There is no headquarters for the autonomous Churches of Christ, a restorationist movement with between two and three million members worldwide, said Ralph Gilmore, a pastor in the denomination who teaches at a church school in Henderson, Tennessee. He said that a majority of the group’s 26,000 congregations play down the event. Gilmore cited, for the movement’s reasoning, a lack of biblical support. “The Bible does not indicate when the birth of Jesus was. There are a couple of reasons in scripture why we doubt it was December 25, in the middle of winter,” when it would not be unusual for Bethlehem to receive a dusting of snow and cold weather.

Churches of Christ try “to speak where the Bible speaks and be silent where the Bible is silent,” and thus say little about December 25 being the birthday of Christ. “There was no celebration in early days (of the church) and no mandate or suggestion to do so.” Gilmore went on to say that when he was a church pastor, “I would often talk about the birth of Jesus, because people had it on their minds. But most of us would not recognize it as a God-authorized holiday.”

Another community that doesn’t get caught up in the Christmas rush is the Religious Society of Friends, an Anabaptist movement commonly referred to as Quakers. Chris Pifer, a spokesman for one of the national Quaker groups refuses to observe Christmas at all because “every day is a holy day.” But not all of the nation’s 33,000 Quakers share that stance. Deb McCalister, a member of a Quaker group in the Dallas area, avoids lavish Christmas spending and decorations as a way to “live simply, so that others may simply live,” using some of the excess funds to support charitable projects in her community and elsewhere.

Mr. Pifer said, “There’s an effort within aspects of Quaker practice to try and explore and find primitive Christianity, the church before it became a political entity.” He said that “In very early Christianity there weren’t holidays like Christmas anywhere close to the form it is today.”

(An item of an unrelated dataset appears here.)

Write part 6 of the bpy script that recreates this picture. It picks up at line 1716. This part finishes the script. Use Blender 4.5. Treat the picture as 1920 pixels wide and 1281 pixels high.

Perhaps the most conspicuous of Christmas-shunners are Jehovah’s Witnesses, millenialists whose ranks include 1.9 million members in the United States. Church spokesman J.R. Brown said that initially the group observed December 25 as a holiday but that one church official in 1928 led them to drop the observance. Brown said the Witnesses now ask themselves, “Does this please God when it is not mentioned in the scriptures?” He said that if Christmas observance were important, the Bible would contain instructions on how to honor the day.

On the other hand, he said, “If someone is dealing with you and says ‘Merry Christmas,’ we do not go into a sermon about the pagan origins. You don’t make an issue of it every time because we have to face the fact that they mean well when they say, ‘Merry Christmas and a Happy New Year.’” Many Jehovah’s Witnesses use December 25 as a day to go door-to-door sharing their message.

The 15-million-member Church of Jesus Christ of Latter-day Saints has reason to believe that Jesus was actually born on April 6. However, the church takes advantage of the opportunities that Christmas brings to remember and to celebrate Jesus’ birth with other believers. The elaborate Christmas productions by the Mormon Tabernacle Choir and Orchestra at Temple Square are broadcast world-wide each Christmas season over thousands of television stations to an audience numbering in the millions.

Derek Morris, editor of Ministry Magazine, an international journal for pastors, said, “To totally ignore the season sends the message to some people that it doesn’t matter to me at all that the incarnation happened or that Christ was born.”

(Much of the above content is excerpted from Mark A. Kellner, “To Celebrate or Not,” Deseret News, Dec. 14, 2014)

I personally like what Bonnie Oscarson, a leader of young women, said: “This is a magical time of year when miracles happen, hearts are softened and the pure love of Christ is felt and experienced like no other time of the year. It is when we celebrate the birth of Jesus Christ, the only begotten Son of God in the flesh.”